Florida’s ‘Sham’ Continues: ‘Fake’ Horse Racing On Its Way To Hialeah Park

by | 02.06.2017 | 12:30pm
Hialeah Park currently has a Quarter Horse permit but could a deal be struck for Thoroughbred racing to return?

Tired of hearing about “fake” news?

Well, for a change of pace, get ready for some “fake” horse racing at Hialeah Park, a South Florida track that once was synonymous with class and elegance in Thoroughbred racing.

Hialeah Park's automated phone answering machine says “the world's most beautiful race course is now also a state of the art casino/simo-center.”

It is soon to be home of fake horse racing, the kind that allowed some slick businessmen to get licensed for card rooms and simulcasting in several central and north Florida counties. If the Florida Supreme Court rules in their favor in a case that's been in front of the court for nearly a year, they'll get slot machines, too.

Hialeah Park already has slot machines, a card room and simulcasting. Since 2009, it has operated a traditional Quarter Horse meet during the winter months by way of a contract with the Florida Quarter Horse Racing Association, which has some 600 members, 535 of whom participated during the 2015-16 live meeting. Operating a live meet gives Hialeah Park the right to have simulcasting, a card room and slot machines. Its casino does pretty well from a financial standpoint.
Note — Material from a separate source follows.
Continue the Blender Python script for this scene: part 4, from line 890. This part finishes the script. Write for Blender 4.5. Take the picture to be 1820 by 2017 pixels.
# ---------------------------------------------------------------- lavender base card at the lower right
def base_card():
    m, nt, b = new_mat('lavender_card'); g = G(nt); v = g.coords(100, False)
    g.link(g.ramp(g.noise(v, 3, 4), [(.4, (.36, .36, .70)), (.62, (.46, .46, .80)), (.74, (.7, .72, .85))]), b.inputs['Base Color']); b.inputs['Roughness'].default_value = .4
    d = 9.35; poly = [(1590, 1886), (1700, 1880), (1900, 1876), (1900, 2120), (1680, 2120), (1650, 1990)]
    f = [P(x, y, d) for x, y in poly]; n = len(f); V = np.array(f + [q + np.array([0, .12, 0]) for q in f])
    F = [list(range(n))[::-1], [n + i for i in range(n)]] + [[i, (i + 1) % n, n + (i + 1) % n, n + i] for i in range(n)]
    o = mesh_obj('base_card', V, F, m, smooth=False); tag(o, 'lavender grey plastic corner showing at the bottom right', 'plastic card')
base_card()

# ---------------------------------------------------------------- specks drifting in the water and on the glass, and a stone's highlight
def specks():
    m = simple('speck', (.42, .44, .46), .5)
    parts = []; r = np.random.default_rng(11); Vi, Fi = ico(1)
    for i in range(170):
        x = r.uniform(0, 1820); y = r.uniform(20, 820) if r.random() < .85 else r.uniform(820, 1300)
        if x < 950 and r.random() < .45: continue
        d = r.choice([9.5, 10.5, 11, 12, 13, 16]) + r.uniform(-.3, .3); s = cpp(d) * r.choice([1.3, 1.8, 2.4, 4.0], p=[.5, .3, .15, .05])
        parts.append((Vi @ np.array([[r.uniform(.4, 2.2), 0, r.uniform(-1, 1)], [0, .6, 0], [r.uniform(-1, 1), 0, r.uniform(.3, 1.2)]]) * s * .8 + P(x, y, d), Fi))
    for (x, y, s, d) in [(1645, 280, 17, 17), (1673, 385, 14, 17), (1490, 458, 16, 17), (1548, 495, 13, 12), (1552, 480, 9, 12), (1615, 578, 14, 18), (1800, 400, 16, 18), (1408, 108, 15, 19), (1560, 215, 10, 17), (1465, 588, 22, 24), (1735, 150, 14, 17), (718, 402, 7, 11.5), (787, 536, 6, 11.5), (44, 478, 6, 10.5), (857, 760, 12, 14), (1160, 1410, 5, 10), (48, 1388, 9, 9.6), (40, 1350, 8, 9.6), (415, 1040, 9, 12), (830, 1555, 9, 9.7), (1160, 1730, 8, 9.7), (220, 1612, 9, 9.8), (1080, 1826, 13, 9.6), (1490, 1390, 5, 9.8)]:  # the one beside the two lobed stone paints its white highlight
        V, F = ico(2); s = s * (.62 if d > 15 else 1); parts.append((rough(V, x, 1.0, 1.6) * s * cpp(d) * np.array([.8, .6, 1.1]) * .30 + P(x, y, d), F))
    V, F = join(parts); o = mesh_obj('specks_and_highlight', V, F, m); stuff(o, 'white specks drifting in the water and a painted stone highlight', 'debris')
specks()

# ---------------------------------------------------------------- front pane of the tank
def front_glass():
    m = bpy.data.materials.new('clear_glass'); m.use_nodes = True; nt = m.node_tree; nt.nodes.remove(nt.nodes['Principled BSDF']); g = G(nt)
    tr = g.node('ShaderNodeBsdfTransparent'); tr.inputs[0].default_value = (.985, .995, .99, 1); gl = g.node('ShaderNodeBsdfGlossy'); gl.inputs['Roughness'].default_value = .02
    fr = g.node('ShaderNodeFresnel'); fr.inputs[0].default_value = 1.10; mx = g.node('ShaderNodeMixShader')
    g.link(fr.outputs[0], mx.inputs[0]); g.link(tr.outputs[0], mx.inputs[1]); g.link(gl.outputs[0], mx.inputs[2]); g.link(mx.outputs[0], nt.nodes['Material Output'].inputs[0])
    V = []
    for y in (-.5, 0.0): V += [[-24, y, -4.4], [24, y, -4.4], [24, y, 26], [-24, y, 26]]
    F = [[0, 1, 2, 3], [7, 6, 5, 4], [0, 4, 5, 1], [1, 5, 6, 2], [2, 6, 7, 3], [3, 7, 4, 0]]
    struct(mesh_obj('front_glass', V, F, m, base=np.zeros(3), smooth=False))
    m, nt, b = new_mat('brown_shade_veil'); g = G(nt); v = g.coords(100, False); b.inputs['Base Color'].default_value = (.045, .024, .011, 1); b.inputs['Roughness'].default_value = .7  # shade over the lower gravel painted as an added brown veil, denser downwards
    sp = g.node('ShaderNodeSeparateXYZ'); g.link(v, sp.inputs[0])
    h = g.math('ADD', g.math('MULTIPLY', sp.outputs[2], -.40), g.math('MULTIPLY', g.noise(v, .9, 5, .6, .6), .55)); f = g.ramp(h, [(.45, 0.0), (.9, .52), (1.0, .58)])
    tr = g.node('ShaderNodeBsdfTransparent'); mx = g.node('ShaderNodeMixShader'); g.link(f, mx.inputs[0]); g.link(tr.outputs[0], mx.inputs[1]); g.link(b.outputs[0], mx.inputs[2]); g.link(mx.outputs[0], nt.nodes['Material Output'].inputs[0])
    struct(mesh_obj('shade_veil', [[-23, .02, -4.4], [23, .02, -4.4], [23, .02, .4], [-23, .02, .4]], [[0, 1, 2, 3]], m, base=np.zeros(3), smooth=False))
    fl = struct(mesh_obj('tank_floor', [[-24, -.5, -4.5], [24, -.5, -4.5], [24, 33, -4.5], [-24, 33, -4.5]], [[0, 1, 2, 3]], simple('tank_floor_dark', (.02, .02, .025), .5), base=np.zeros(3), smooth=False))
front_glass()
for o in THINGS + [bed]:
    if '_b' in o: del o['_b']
But Hialeah Park, taking a page from Gretna Racing, Hamilton Downs and Oxford Downs – three “racetracks” whose “races” do not in any way resemble what most people would recognize as horse races – has set up a contractual arrangement with a “horsemen's organization” it controls.


The Department of Business and Professional Regulation's Division of Pari-Mutuel Wagering signed off on the new contract between Hialeah Park and the “horsemen” and an administrative law judge last week denied a challenge from the Florida Quarter Horse Racing Association that the whole thing was a sham.

We've written about these farcical races and tracks before, here, here and here.

What it comes down to is this: The Division of Pari-Mutuel Wagering is okay licensing a business as a racetrack (and card room and simulcast center) if it (1) has horses that move from Point A to Point B and (2) there is a contract between the track owner and the people who own the horses, fulfilling the track owner's commitment to the state to operate X number of “performances” (that's the word the division uses for race cards) during the fiscal year.

Gretna in the Florida panhandle is licensed to have flag drop races after a legal ruling said barrel racing wasn't really horse racing. Oxford Downs – adjacent to the massive The Villages retirement community just south of Ocala – had two horses come out of a starting gate and jog for a hundred yards or so to qualify for their license. Hamilton Downs, according to an administrative law judge who approved its license, has two horses amble down a dirt path so slowly a sundial could be used to time them.

The South Florida Quarter Horse Association, which now has a binding contract with Hialeah Park, has no known members. Wesley Cox and Cindy Gramling (who apparently comprise the horsemen's association that contracts with Gretna Racing), were said to be officers of the SFQHA but both resigned from the organization last August.

According to the administrative law judge's ruling, the contract between Hialeah Park and the SFQHA states that “because only horses owned by members of the SFQHA will be eligible to participate in races during the race meet, the SFQHA is the horsemen's association that represents all of the horse owners and trainers… at Hialeah Park during the race meet to which this agreement is applicable.”

That makes my head spin. It is a dangerous precedent that trashes, as the administrative law judge wrote, the “legislative intent” for actual horse racing to benefit from additional forms of gambling and for “the need for an independent horsemen's association.”

However, he also wrote, “The Division (of Pari-Mutuel Wagering) argues that the statutes give it no authority to determine which is a 'legitimate' and which is a 'sham' or 'puppet' horsemen's association. The Division's position is that if it has on file a facially valid and binding horsemen's agreement, the Division lacks any statutory ground not to issue the license.”

I've learned to never say never when it comes to Hialeah Park and its owner, John Brunetti, but right now it looks as though the grand old racetrack may have run its last, legitimate horse race.